You’re totally right that people skipped around on CDs, especially in the mid-to-late 90s when everybody was putting out bloated 80-minute albums. (I think 21st century artists should be commended for not expanding runtimes in accordance with new technology’s carrying capacity, as literally every generation of recording artists before them did.) But I think the conversation is less about whether people are listening to albums all the way through, and more about whether albums still exist as part of a shared public consciousness.
In the comments of your last article, we were talking about Jagged Little Pill, which was completely embedded in popular culture for two full years after its release, to the point that dudes like you and I can pontificate about it two decades later. The singles were everywhere, Alanis’s face was everywhere, and people made “Ironic” jokes to strangers and could be confident they would be understood. I’m not sure that sort of shared experience exists anymore in the highly balkanized online media landscape. There are still big singles, but there are not massively popular albums that everybody owns and recognizes as a reference point. What is 2016’s Thriller? or Rumours? or even Californication? In this sense, the album seems to have faded quickly in the past few years.

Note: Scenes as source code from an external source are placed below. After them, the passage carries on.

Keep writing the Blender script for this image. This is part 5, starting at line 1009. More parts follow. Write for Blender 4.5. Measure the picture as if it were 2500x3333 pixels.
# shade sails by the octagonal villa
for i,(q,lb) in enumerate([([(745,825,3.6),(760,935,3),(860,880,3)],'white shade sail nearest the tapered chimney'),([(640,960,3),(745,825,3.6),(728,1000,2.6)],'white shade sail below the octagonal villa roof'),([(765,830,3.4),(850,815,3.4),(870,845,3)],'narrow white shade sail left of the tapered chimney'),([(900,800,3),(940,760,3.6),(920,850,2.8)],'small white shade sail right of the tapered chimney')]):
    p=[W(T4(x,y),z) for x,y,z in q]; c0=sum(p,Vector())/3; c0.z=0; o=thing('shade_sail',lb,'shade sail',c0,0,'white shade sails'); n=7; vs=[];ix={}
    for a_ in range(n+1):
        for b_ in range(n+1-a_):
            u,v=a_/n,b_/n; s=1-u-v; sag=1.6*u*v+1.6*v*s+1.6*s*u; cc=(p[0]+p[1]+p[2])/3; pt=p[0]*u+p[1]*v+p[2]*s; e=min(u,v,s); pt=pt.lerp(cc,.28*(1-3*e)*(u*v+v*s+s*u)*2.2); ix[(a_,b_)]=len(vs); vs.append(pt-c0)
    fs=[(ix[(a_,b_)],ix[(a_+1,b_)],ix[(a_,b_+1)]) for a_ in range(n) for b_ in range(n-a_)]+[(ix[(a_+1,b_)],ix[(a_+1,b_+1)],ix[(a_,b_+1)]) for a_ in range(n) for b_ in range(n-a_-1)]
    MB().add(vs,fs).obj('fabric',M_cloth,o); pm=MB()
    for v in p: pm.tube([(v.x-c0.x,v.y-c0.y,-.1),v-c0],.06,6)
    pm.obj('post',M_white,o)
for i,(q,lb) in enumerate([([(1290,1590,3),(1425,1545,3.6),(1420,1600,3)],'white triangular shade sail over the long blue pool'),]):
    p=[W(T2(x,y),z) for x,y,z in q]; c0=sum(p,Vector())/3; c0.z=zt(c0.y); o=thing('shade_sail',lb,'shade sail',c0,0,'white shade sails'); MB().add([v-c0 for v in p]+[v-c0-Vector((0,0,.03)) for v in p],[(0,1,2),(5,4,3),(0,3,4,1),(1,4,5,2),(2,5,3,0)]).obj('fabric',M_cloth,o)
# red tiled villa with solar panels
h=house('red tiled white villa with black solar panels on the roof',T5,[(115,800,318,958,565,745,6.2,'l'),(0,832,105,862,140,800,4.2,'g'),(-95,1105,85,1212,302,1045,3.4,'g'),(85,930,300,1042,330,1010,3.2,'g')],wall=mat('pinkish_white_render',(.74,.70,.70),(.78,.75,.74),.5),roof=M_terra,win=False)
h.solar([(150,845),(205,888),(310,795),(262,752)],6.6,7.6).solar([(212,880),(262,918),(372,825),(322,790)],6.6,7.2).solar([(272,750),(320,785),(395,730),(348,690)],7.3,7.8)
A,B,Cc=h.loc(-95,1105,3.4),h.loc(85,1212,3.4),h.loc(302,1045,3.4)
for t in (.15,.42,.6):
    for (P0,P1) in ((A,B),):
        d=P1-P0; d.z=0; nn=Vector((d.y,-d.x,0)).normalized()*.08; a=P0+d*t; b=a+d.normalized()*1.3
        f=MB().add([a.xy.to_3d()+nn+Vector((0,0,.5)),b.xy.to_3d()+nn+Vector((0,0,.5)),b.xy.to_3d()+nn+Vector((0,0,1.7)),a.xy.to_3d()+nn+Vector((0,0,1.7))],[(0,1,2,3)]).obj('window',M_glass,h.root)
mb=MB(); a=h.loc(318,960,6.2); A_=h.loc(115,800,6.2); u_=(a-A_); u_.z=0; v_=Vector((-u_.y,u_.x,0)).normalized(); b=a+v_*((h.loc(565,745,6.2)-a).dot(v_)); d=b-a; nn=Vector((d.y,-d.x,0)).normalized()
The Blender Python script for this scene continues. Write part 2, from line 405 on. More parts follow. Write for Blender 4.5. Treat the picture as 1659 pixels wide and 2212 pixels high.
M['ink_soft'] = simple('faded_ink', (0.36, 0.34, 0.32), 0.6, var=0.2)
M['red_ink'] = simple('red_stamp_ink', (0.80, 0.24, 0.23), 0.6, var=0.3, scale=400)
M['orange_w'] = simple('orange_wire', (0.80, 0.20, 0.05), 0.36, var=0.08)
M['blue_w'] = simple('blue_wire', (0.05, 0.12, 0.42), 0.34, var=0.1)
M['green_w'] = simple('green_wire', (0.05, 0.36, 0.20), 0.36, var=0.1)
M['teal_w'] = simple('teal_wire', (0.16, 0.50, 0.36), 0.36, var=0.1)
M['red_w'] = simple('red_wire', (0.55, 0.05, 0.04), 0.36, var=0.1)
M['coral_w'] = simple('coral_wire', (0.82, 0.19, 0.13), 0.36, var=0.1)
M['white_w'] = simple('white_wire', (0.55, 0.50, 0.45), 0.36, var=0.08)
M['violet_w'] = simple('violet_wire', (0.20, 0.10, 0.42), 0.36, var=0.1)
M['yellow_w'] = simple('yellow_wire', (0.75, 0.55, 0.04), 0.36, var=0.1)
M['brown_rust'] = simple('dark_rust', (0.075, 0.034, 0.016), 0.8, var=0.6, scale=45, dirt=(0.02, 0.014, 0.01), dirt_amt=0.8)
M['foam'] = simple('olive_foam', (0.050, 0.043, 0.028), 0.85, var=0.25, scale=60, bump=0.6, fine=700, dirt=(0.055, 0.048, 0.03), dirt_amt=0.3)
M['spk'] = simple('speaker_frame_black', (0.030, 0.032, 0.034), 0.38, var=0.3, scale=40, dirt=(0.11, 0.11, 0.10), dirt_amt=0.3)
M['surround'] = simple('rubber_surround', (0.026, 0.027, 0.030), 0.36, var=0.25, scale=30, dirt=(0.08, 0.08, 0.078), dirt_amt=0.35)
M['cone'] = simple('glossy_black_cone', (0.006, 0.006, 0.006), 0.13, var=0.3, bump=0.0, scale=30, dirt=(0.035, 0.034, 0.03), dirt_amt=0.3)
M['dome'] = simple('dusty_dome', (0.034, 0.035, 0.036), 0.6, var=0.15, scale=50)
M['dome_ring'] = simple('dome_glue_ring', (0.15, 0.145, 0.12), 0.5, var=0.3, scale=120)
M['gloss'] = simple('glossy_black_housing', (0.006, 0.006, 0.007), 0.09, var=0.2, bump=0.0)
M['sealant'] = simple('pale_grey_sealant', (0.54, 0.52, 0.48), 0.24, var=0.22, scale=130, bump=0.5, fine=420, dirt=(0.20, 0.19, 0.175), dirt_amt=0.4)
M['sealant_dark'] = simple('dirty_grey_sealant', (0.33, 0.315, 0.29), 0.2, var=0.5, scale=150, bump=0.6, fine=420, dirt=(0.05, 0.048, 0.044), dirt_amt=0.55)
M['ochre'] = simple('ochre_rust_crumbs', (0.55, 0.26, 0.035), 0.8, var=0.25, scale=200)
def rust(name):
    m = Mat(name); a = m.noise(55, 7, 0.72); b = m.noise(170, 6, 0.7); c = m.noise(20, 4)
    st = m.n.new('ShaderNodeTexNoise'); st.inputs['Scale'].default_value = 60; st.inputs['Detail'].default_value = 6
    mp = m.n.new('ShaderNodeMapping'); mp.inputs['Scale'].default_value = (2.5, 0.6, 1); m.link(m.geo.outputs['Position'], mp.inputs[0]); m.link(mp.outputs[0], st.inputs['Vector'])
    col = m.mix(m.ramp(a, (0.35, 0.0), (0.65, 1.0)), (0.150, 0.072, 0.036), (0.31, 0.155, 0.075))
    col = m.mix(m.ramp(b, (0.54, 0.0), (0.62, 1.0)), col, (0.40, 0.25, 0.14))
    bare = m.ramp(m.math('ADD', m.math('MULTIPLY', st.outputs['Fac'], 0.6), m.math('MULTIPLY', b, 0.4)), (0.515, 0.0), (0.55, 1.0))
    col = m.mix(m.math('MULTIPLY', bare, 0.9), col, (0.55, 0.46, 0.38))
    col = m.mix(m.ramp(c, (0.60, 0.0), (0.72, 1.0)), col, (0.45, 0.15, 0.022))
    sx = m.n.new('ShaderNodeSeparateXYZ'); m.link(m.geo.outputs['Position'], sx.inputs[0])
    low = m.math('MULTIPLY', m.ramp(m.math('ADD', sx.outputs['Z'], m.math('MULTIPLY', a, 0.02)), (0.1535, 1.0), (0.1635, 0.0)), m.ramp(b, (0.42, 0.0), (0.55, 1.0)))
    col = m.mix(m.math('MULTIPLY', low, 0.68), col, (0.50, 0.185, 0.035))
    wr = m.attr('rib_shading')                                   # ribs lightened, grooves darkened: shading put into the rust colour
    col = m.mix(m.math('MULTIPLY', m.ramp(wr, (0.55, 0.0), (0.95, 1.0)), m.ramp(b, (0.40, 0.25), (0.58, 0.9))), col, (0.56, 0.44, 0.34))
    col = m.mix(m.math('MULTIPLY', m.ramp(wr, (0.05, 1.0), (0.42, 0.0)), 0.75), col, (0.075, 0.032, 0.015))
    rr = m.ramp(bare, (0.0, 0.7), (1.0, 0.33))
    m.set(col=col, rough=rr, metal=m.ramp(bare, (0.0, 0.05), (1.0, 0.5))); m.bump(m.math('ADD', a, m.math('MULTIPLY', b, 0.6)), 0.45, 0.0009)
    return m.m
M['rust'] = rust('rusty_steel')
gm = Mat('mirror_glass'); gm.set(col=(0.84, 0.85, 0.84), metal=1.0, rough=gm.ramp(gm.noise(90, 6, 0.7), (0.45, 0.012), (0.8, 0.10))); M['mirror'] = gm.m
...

In the early 00s, I was at a bar in Belgium and the entirety of Turn On The Bright Lights was playing. Everyone seemed to know it and it was well suited to the environment. For all the nerding out about indie music on Pitchfork and Stereogum, I don’t hear that happening with the new album from Tame Impala or whoever. And for all the column inches given to Kanye West, I have never heard “Ultralight Beam” or “Bound 2” in public; all non-blog discussion of Kanye is entirely TMZ material.
Maybe I’m just old and not spending enough time in bars anymore. But I never hear albums playing anywhere, or even more than one or two singles from a “big” album, or even anyone even talking about albums beyond saying “that new ______ album is great”. Am I off base?